Because they're so close in age, and my older ones won't be laying, yet, is it still recommended for them to be sight-integrated first? Can I start doing it while they're still young? We don't really free-range, yet, so our only real option is to lug the brooder outside and put it next to the run, or section off a bit of the run with some hardware cloth. I'm also wondering if since the flock is so small and still all young, if that's even necessary, or could I just try putting them in together for little bits at a time?
 
You should still let them see each other for a few days or weeks so they get to know each other and then with supervision integrate them.

It doesn't matter the age, they will attack any new comers. I had a rooster I was going to cull, but my husband liked him so we decided to wait. He had been part of the flock since they hatched, but we moved him for a week to fatten him up and then cull.

Anyway, we threw him back in with his flock mates thinking they've known him since they were hatchlings and it's only been a week, they'll remember him. NOPE!

They attacked him! They were all the same age, 10-12 weeks old, I can't remember well.

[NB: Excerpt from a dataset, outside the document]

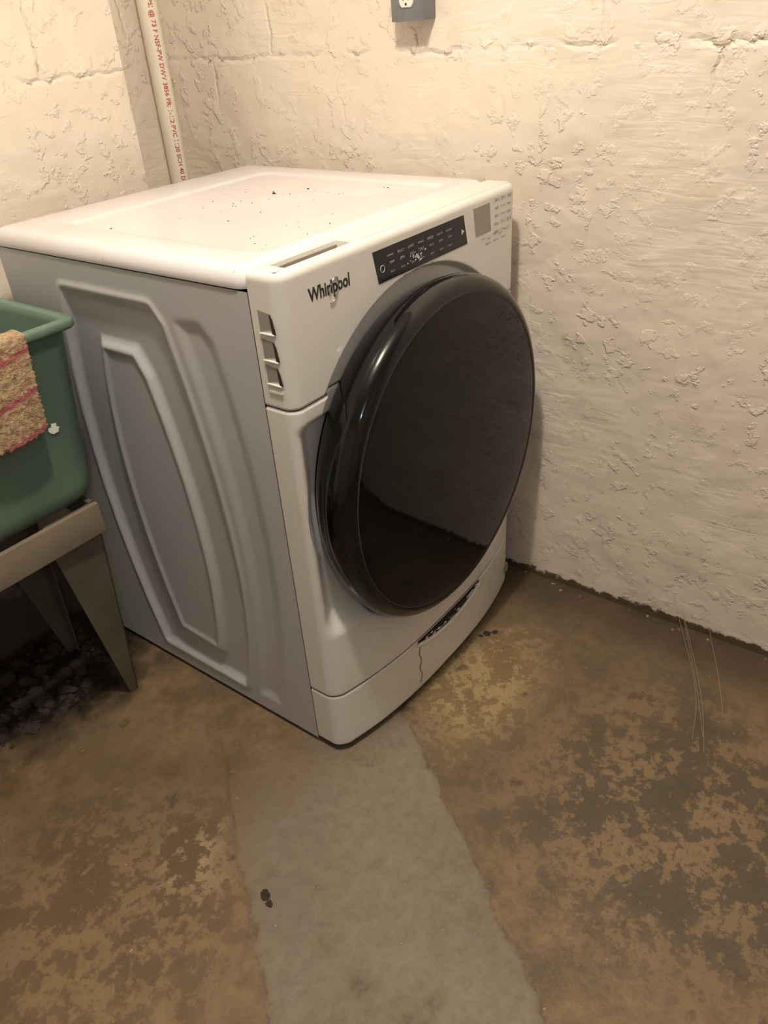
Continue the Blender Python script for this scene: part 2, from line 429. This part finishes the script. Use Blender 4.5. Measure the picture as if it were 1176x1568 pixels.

So right away we separated him and we got a dog crate, placed the cockerel in there with food and water for a little under a week and then reintegrated him and they accepted him, not right away, but at least they didn't abuse him like when we just threw him in there with the others.
 
I did this this year. Had two older hens, but a long ways from laying, and 8 chicks. Put them out there in a safety zone, and in three days, they were a flock.